Provide the data again in its entirety, exactly as given.

# Source excerpt:
_ _ _ _ _

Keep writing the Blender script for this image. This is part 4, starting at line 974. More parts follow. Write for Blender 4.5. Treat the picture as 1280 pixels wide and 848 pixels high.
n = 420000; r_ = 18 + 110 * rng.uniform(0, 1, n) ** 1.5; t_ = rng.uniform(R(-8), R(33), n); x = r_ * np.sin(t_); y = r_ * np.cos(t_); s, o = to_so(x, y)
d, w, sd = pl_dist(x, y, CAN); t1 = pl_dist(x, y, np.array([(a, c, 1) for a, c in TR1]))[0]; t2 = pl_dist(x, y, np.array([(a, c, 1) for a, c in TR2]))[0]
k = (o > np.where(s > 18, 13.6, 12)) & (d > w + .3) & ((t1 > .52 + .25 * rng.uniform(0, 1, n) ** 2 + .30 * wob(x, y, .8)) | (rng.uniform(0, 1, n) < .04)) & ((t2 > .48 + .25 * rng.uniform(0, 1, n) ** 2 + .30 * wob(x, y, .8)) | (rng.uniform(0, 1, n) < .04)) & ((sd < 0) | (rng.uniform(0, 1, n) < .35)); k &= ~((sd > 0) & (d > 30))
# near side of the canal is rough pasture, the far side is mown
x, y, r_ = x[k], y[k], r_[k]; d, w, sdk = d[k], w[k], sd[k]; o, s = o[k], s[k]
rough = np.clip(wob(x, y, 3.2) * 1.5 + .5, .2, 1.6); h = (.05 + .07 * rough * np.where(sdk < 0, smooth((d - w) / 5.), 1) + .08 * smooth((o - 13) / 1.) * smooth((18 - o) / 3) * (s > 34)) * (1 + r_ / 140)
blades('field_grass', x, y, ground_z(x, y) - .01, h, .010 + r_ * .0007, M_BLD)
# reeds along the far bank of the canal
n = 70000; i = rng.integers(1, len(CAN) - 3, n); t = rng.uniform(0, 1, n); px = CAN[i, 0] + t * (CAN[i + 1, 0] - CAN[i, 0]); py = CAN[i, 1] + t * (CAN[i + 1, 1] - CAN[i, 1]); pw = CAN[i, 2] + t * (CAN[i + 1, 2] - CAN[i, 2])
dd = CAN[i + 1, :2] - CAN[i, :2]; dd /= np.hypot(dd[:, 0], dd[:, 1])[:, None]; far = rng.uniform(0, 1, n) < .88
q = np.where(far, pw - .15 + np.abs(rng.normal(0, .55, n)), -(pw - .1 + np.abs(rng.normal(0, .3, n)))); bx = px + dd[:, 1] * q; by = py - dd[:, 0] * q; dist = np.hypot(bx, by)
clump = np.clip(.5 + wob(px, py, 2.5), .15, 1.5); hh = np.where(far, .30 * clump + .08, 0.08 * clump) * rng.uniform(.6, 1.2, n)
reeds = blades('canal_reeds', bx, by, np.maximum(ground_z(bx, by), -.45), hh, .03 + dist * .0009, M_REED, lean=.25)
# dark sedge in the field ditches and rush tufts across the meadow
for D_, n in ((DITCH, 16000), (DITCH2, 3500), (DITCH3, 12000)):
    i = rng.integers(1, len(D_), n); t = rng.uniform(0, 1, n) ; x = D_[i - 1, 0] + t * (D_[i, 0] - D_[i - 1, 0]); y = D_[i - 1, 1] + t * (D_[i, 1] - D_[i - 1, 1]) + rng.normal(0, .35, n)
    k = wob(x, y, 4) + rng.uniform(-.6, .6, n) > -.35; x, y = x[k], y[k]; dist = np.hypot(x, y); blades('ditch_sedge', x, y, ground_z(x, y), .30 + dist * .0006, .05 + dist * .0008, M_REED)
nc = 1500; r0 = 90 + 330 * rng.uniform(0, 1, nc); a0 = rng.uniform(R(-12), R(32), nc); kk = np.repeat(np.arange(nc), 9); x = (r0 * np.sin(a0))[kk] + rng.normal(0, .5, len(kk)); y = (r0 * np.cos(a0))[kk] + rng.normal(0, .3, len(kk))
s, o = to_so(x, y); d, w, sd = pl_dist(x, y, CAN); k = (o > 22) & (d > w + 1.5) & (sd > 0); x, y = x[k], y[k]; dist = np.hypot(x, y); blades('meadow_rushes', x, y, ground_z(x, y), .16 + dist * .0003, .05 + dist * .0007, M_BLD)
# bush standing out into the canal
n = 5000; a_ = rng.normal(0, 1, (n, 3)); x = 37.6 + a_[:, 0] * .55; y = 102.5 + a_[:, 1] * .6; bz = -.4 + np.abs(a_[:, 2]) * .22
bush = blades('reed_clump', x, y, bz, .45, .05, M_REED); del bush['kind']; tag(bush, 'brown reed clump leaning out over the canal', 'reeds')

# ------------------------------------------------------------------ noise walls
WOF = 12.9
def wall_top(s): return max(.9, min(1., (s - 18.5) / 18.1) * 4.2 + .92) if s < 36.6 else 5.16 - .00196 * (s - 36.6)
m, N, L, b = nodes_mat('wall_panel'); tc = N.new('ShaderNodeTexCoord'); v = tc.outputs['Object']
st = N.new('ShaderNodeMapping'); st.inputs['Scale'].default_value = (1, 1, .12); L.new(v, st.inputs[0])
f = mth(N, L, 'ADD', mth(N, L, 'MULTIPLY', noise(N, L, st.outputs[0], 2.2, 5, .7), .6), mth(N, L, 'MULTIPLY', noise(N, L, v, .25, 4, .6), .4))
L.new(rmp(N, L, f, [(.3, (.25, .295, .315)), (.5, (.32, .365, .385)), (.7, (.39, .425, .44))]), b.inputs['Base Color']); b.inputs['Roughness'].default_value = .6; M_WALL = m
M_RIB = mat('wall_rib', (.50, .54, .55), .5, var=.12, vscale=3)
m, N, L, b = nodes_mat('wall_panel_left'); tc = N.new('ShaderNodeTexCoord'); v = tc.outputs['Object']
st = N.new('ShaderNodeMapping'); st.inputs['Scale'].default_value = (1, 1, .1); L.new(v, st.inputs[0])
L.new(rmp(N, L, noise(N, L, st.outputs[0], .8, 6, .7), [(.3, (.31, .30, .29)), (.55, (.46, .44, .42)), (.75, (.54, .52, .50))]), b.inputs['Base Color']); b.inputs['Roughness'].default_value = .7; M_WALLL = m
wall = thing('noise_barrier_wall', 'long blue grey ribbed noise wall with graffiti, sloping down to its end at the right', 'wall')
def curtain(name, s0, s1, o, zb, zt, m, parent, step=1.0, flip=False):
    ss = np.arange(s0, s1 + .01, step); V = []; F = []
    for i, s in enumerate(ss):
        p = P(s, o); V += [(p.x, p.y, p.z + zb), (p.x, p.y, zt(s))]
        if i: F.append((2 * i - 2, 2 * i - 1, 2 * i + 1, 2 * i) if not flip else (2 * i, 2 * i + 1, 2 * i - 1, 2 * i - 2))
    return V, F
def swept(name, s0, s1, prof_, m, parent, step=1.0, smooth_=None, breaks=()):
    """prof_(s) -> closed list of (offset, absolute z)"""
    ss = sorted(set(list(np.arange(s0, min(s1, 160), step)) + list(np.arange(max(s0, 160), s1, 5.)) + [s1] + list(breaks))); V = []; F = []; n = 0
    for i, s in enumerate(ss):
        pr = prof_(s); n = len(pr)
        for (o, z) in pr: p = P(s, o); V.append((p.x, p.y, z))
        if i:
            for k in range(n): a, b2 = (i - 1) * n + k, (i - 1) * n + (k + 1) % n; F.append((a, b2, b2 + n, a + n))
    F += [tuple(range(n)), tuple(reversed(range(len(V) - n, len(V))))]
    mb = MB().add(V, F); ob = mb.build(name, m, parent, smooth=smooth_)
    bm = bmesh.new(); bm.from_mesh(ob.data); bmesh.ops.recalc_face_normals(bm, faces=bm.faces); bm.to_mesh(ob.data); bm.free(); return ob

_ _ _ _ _

# Full output:
Keep writing the Blender script for this image. This is part 4, starting at line 974. More parts follow. Write for Blender 4.5. Treat the picture as 1280 pixels wide and 848 pixels high.
n = 420000; r_ = 18 + 110 * rng.uniform(0, 1, n) ** 1.5; t_ = rng.uniform(R(-8), R(33), n); x = r_ * np.sin(t_); y = r_ * np.cos(t_); s, o = to_so(x, y)
d, w, sd = pl_dist(x, y, CAN); t1 = pl_dist(x, y, np.array([(a, c, 1) for a, c in TR1]))[0]; t2 = pl_dist(x, y, np.array([(a, c, 1) for a, c in TR2]))[0]
k = (o > np.where(s > 18, 13.6, 12)) & (d > w + .3) & ((t1 > .52 + .25 * rng.uniform(0, 1, n) ** 2 + .30 * wob(x, y, .8)) | (rng.uniform(0, 1, n) < .04)) & ((t2 > .48 + .25 * rng.uniform(0, 1, n) ** 2 + .30 * wob(x, y, .8)) | (rng.uniform(0, 1, n) < .04)) & ((sd < 0) | (rng.uniform(0, 1, n) < .35)); k &= ~((sd > 0) & (d > 30))
# near side of the canal is rough pasture, the far side is mown
x, y, r_ = x[k], y[k], r_[k]; d, w, sdk = d[k], w[k], sd[k]; o, s = o[k], s[k]
rough = np.clip(wob(x, y, 3.2) * 1.5 + .5, .2, 1.6); h = (.05 + .07 * rough * np.where(sdk < 0, smooth((d - w) / 5.), 1) + .08 * smooth((o - 13) / 1.) * smooth((18 - o) / 3) * (s > 34)) * (1 + r_ / 140)
blades('field_grass', x, y, ground_z(x, y) - .01, h, .010 + r_ * .0007, M_BLD)
# reeds along the far bank of the canal
n = 70000; i = rng.integers(1, len(CAN) - 3, n); t = rng.uniform(0, 1, n); px = CAN[i, 0] + t * (CAN[i + 1, 0] - CAN[i, 0]); py = CAN[i, 1] + t * (CAN[i + 1, 1] - CAN[i, 1]); pw = CAN[i, 2] + t * (CAN[i + 1, 2] - CAN[i, 2])
dd = CAN[i + 1, :2] - CAN[i, :2]; dd /= np.hypot(dd[:, 0], dd[:, 1])[:, None]; far = rng.uniform(0, 1, n) < .88
q = np.where(far, pw - .15 + np.abs(rng.normal(0, .55, n)), -(pw - .1 + np.abs(rng.normal(0, .3, n)))); bx = px + dd[:, 1] * q; by = py - dd[:, 0] * q; dist = np.hypot(bx, by)
clump = np.clip(.5 + wob(px, py, 2.5), .15, 1.5); hh = np.where(far, .30 * clump + .08, 0.08 * clump) * rng.uniform(.6, 1.2, n)
reeds = blades('canal_reeds', bx, by, np.maximum(ground_z(bx, by), -.45), hh, .03 + dist * .0009, M_REED, lean=.25)
# dark sedge in the field ditches and rush tufts across the meadow
for D_, n in ((DITCH, 16000), (DITCH2, 3500), (DITCH3, 12000)):
    i = rng.integers(1, len(D_), n); t = rng.uniform(0, 1, n) ; x = D_[i - 1, 0] + t * (D_[i, 0] - D_[i - 1, 0]); y = D_[i - 1, 1] + t * (D_[i, 1] - D_[i - 1, 1]) + rng.normal(0, .35, n)
    k = wob(x, y, 4) + rng.uniform(-.6, .6, n) > -.35; x, y = x[k], y[k]; dist = np.hypot(x, y); blades('ditch_sedge', x, y, ground_z(x, y), .30 + dist * .0006, .05 + dist * .0008, M_REED)
nc = 1500; r0 = 90 + 330 * rng.uniform(0, 1, nc); a0 = rng.uniform(R(-12), R(32), nc); kk = np.repeat(np.arange(nc), 9); x = (r0 * np.sin(a0))[kk] + rng.normal(0, .5, len(kk)); y = (r0 * np.cos(a0))[kk] + rng.normal(0, .3, len(kk))
s, o = to_so(x, y); d, w, sd = pl_dist(x, y, CAN); k = (o > 22) & (d > w + 1.5) & (sd > 0); x, y = x[k], y[k]; dist = np.hypot(x, y); blades('meadow_rushes', x, y, ground_z(x, y), .16 + dist * .0003, .05 + dist * .0007, M_BLD)
# bush standing out into the canal
n = 5000; a_ = rng.normal(0, 1, (n, 3)); x = 37.6 + a_[:, 0] * .55; y = 102.5 + a_[:, 1] * .6; bz = -.4 + np.abs(a_[:, 2]) * .22
bush = blades('reed_clump', x, y, bz, .45, .05, M_REED); del bush['kind']; tag(bush, 'brown reed clump leaning out over the canal', 'reeds')

# ------------------------------------------------------------------ noise walls
WOF = 12.9
def wall_top(s): return max(.9, min(1., (s - 18.5) / 18.1) * 4.2 + .92) if s < 36.6 else 5.16 - .00196 * (s - 36.6)
m, N, L, b = nodes_mat('wall_panel'); tc = N.new('ShaderNodeTexCoord'); v = tc.outputs['Object']
st = N.new('ShaderNodeMapping'); st.inputs['Scale'].default_value = (1, 1, .12); L.new(v, st.inputs[0])
f = mth(N, L, 'ADD', mth(N, L, 'MULTIPLY', noise(N, L, st.outputs[0], 2.2, 5, .7), .6), mth(N, L, 'MULTIPLY', noise(N, L, v, .25, 4, .6), .4))
L.new(rmp(N, L, f, [(.3, (.25, .295, .315)), (.5, (.32, .365, .385)), (.7, (.39, .425, .44))]), b.inputs['Base Color']); b.inputs['Roughness'].default_value = .6; M_WALL = m
M_RIB = mat('wall_rib', (.50, .54, .55), .5, var=.12, vscale=3)
m, N, L, b = nodes_mat('wall_panel_left'); tc = N.new('ShaderNodeTexCoord'); v = tc.outputs['Object']
st = N.new('ShaderNodeMapping'); st.inputs['Scale'].default_value = (1, 1, .1); L.new(v, st.inputs[0])
L.new(rmp(N, L, noise(N, L, st.outputs[0], .8, 6, .7), [(.3, (.31, .30, .29)), (.55, (.46, .44, .42)), (.75, (.54, .52, .50))]), b.inputs['Base Color']); b.inputs['Roughness'].default_value = .7; M_WALLL = m
wall = thing('noise_barrier_wall', 'long blue grey ribbed noise wall with graffiti, sloping down to its end at the right', 'wall')
def curtain(name, s0, s1, o, zb, zt, m, parent, step=1.0, flip=False):
    ss = np.arange(s0, s1 + .01, step); V = []; F = []
    for i, s in enumerate(ss):
        p = P(s, o); V += [(p.x, p.y, p.z + zb), (p.x, p.y, zt(s))]
        if i: F.append((2 * i - 2, 2 * i - 1, 2 * i + 1, 2 * i) if not flip else (2 * i, 2 * i + 1, 2 * i - 1, 2 * i - 2))
    return V, F
def swept(name, s0, s1, prof_, m, parent, step=1.0, smooth_=None, breaks=()):
    """prof_(s) -> closed list of (offset, absolute z)"""
    ss = sorted(set(list(np.arange(s0, min(s1, 160), step)) + list(np.arange(max(s0, 160), s1, 5.)) + [s1] + list(breaks))); V = []; F = []; n = 0
    for i, s in enumerate(ss):
        pr = prof_(s); n = len(pr)
        for (o, z) in pr: p = P(s, o); V.append((p.x, p.y, z))
        if i:
            for k in range(n): a, b2 = (i - 1) * n + k, (i - 1) * n + (k + 1) % n; F.append((a, b2, b2 + n, a + n))
    F += [tuple(range(n)), tuple(reversed(range(len(V) - n, len(V))))]
    mb = MB().add(V, F); ob = mb.build(name, m, parent, smooth=smooth_)
    bm = bmesh.new(); bm.from_mesh(ob.data); bmesh.ops.recalc_face_normals(bm, faces=bm.faces); bm.to_mesh(ob.data); bm.free(); return ob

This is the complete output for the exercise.